2. The apparatus of claim 1, wherein said housing is tubular having a central bore for allowing said cable to pass through.

3. The apparatus of claim 2, wherein said housing has an aperture that opens on one side of said housing to allow said cable to leave said housing through said aperture.

4. The apparatus of claim 3, wherein said housing has a recess on said at least one side of said housing opposite said aperture opening for receiving said end of said cable.

5. The apparatus of claim 3, wherein said aperture extends fully across a width of said housing to open in opposite sides of said housing such that said cable can leave said housing through one end of said aperture and being received back by said housing through another end of said aperture.

6. The apparatus of claim 3, wherein a ceiling of said aperture is slanted to guide said cable out through said aperture.

7. The apparatus of claim 1, wherein said means for securing said cable loop further includes a first lock piece for temporarily holding said cable loop against a head, and a second lock piece for securing said first lock piece against said cable loop.

8. The apparatus of claim 7, wherein said means for securing further includes biasing means for biasing said first lock piece towards said head.

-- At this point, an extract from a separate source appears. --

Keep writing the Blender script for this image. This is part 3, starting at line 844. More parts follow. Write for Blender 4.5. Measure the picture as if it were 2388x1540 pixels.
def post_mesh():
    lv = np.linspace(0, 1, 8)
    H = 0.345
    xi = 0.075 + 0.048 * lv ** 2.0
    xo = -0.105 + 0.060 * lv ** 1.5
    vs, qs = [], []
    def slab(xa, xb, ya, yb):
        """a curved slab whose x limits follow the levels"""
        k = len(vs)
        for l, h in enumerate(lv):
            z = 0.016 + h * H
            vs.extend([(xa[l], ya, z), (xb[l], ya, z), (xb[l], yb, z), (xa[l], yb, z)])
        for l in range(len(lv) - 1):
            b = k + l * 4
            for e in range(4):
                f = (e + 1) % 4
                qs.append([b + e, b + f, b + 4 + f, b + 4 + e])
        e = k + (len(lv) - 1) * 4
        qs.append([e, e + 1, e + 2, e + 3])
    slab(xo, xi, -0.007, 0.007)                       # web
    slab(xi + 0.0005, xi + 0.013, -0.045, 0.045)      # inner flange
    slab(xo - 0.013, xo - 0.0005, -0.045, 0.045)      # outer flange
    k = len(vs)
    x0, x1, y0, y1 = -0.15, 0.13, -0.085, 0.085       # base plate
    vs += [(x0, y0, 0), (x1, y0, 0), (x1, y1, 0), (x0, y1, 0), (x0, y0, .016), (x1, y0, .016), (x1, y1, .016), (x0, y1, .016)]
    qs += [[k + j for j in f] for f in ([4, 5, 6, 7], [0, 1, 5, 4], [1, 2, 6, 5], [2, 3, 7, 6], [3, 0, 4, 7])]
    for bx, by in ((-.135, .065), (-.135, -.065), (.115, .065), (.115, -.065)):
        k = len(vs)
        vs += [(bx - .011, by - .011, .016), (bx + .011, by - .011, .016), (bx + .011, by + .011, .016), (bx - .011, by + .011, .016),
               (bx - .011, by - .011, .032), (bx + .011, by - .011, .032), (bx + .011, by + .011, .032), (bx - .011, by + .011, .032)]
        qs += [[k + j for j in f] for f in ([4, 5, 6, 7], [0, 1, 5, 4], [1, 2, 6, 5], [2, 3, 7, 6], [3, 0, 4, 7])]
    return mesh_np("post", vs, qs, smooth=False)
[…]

9. An apparatus for pulling a plurality of cables, said apparatus comprising:

a base;

means for attaching each of said plurality of cables to said base, wherein said means for attaching includes a first central attachment apparatus and an even number of further attachment apparatuses symmetrically surrounding said central apparatus.

10. The apparatus of claim 9, wherein each attachment apparatus is freely rotatable about an axis normal to said base.

11. The apparatus of claim 9, wherein each attachment apparatus includes a quick-release loop.